Manmade global warming greatly increased the risk of extreme rain affecting the French capital, analysis shows
Adam Vaughan The Guardian 10 Jun 16;

The Paris floods, that saw extreme rainfall swell the river Seine to its highest level in decades, were made almost twice as likely because of the manmade emissions driving global warming, scientists have found.

A three-day period of heavy rain at the end of May saw tens of thousands of people evacuated across France, and the capital’s normally busy river closed to traffic because the water levels were so high under bridges. As artworks in the Louvre were moved to safety and Paris’s cobbled walkways were submerged, the French president, François Hollande, blamed the floods on climate change.

Now a preliminary analysis by a group of scientists, including the Dutch weather agency and the University of Oxford, has concluded the risk of the flooding event in Paris was almost doubled – multiplied by a factor of 1.8 – by humanity’s influence on the climate.

“Hollande was right to say climate change is playing a role but at the same time it’s important to say that this event could’ve happened without climate change,” said Prof Myles Allen, a climate scientist at the University of Oxford.

“But it means what was a 1 in 200 year event is more like a 1 in 100-something year event. Is that a big change? In terms of weather events, that’s not nearly as big an increase in risk as we’ve seen in heatwave events, where we often come up with a factor of 10. But for precipitation this is kind of what we’re seeing.”

The climate science community is speeding up its efforts to draw the links – the attribution – between extreme weather events and climate change, while such events are fresh in the public and politician’s minds. Previous quick turnaround research has shown flooding in England and heatwaves in Europe were made more likely because of global warming.

“The crucial thing is decisions... they get made in the aftermath of these events, when minds are focused on the impacts,” said Allen. “Getting this information out while people are still thinking about the event is useful. Also, it guards against the risk of over-attribution [overegging climate change’s role in an extreme weather event].”

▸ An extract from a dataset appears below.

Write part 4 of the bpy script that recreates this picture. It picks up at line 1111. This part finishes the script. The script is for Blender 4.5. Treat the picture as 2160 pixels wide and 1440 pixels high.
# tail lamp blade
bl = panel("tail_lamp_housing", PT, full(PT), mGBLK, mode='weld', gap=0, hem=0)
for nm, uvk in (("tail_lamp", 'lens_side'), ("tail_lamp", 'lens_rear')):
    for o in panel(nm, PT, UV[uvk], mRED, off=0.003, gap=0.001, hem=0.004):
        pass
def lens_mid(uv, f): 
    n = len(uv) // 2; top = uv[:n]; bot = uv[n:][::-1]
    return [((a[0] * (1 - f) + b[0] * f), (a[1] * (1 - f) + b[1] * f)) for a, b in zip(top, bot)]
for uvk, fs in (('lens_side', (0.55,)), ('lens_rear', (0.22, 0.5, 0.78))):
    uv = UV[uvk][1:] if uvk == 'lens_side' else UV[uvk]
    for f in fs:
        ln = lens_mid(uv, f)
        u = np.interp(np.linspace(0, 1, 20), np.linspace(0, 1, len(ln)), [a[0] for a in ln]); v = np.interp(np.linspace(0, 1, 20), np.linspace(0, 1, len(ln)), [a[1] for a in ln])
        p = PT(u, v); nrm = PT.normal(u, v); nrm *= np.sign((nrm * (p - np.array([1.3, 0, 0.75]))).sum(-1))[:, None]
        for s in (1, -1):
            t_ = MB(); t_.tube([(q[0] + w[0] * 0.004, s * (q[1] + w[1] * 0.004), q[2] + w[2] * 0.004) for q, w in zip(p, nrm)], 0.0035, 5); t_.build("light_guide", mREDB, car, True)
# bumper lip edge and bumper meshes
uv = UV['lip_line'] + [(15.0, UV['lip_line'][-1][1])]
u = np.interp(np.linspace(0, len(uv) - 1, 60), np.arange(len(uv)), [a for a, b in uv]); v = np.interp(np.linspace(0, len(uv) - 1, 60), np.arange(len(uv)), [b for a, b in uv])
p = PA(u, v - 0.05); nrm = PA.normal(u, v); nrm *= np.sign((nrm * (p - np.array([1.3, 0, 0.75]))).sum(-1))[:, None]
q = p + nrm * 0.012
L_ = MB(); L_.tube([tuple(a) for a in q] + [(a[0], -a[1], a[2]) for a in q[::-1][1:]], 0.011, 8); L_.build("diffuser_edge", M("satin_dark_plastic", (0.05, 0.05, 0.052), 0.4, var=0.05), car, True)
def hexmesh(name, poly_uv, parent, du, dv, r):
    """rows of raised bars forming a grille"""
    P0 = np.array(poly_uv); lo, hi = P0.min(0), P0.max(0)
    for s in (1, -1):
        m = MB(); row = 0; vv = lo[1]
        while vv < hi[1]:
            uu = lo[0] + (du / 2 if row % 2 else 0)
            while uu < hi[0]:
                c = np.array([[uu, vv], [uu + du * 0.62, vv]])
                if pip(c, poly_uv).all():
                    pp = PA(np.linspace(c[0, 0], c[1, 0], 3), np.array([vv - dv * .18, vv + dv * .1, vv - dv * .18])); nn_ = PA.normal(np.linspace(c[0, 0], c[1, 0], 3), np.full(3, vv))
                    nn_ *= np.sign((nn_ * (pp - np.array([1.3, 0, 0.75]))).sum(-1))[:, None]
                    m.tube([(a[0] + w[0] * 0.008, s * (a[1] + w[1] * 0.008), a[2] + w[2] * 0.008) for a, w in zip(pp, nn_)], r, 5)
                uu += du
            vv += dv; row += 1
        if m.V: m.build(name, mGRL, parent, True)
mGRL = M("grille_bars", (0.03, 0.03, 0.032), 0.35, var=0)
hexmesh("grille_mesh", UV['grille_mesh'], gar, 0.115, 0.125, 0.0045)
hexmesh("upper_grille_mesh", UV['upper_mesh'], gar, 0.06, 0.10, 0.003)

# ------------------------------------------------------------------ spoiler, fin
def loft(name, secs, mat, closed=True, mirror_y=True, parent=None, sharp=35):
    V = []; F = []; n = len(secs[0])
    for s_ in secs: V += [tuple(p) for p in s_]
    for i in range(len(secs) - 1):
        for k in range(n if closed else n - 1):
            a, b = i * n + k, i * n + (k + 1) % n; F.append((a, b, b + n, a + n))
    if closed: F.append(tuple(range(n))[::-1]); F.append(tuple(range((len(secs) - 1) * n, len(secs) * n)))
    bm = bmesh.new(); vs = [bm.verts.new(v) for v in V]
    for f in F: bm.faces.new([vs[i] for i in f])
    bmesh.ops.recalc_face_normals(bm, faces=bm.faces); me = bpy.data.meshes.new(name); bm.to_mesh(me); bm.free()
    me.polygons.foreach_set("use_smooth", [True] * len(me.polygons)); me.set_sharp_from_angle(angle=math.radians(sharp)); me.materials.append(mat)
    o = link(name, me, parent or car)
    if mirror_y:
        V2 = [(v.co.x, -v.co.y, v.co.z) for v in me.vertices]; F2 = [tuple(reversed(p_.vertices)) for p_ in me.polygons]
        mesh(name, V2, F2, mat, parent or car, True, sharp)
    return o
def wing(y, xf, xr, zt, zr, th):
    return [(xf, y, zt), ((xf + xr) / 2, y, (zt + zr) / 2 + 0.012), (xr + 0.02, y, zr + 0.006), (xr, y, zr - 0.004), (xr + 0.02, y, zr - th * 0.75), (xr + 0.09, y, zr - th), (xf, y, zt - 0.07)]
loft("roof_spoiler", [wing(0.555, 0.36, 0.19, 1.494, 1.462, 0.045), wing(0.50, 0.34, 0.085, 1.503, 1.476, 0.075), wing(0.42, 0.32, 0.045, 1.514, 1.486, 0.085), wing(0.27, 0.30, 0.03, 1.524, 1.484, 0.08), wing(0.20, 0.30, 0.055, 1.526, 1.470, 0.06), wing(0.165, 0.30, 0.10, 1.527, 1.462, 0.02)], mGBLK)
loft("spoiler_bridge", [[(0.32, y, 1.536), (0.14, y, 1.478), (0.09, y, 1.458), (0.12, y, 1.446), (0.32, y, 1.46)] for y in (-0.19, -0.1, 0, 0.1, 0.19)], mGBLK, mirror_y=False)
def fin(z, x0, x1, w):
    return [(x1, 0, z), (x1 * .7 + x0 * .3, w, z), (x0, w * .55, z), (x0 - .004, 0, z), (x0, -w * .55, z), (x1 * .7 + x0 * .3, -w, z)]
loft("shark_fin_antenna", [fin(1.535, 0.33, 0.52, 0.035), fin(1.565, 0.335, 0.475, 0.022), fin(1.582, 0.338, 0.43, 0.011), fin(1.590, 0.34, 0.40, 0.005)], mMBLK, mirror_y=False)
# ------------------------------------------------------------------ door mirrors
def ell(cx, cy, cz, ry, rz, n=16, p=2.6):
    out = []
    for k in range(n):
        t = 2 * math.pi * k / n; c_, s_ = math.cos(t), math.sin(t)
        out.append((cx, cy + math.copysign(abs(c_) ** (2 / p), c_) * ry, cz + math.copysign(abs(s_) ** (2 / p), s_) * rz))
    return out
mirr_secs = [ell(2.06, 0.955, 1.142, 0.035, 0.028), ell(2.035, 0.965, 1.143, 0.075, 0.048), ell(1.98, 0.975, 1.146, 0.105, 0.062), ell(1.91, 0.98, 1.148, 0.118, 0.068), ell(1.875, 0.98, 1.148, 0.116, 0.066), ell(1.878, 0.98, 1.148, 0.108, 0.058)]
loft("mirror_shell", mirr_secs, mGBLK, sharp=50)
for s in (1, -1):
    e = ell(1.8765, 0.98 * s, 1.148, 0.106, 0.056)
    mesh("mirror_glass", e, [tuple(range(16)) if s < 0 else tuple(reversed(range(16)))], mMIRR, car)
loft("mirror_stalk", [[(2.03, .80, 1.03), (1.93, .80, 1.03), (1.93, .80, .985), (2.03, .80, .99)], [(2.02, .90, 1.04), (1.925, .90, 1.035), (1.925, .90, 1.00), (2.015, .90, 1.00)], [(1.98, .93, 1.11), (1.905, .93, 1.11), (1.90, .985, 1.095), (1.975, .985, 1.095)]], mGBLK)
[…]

Richard Black, director of the Energy and Climate Intelligence Unit, an environmental thinktank, said: “The ability to analyse scientifically whether man-made climate change has played a role in specific extreme weather events is advancing at a startling pace. Until very recently, scientists weren’t able to make this sort of judgement, but that’s changing fast.”

The analysis by the World Weather Attribution project published this week used a variety of approaches to look at how much the risk of the rainfall on 29-31 May had been increased by global warming, including statistical analysis of the historical temperature model, trends in climate models and “the results of thousands of simulations of possible weather with a regional climate model”.

All the approaches agreed climate change had made the heavy rains in the Seine and Loire river basins more likely. However, the link between global warming and rainfall in Germany at the same time, which saw intense thunder storms, proved inconclusive.

While the work has not yet been peer-reviewed it is based on peer-reviewed methods, and Allen said it would be submitted in a week to a journal for peer review and publication, as similar past research has been by the group.

Almost all previous floods on the Seine and Loire have occurred during winter, the researchers said, making the summer timing very unusual. The rains saw the Seine peak at 6.1 metres above its normal height on 3 June, a 34-year high. Its record peak was in 1910, when an eight-metre rise caused the catastrophic ‘Great Flood of Paris’.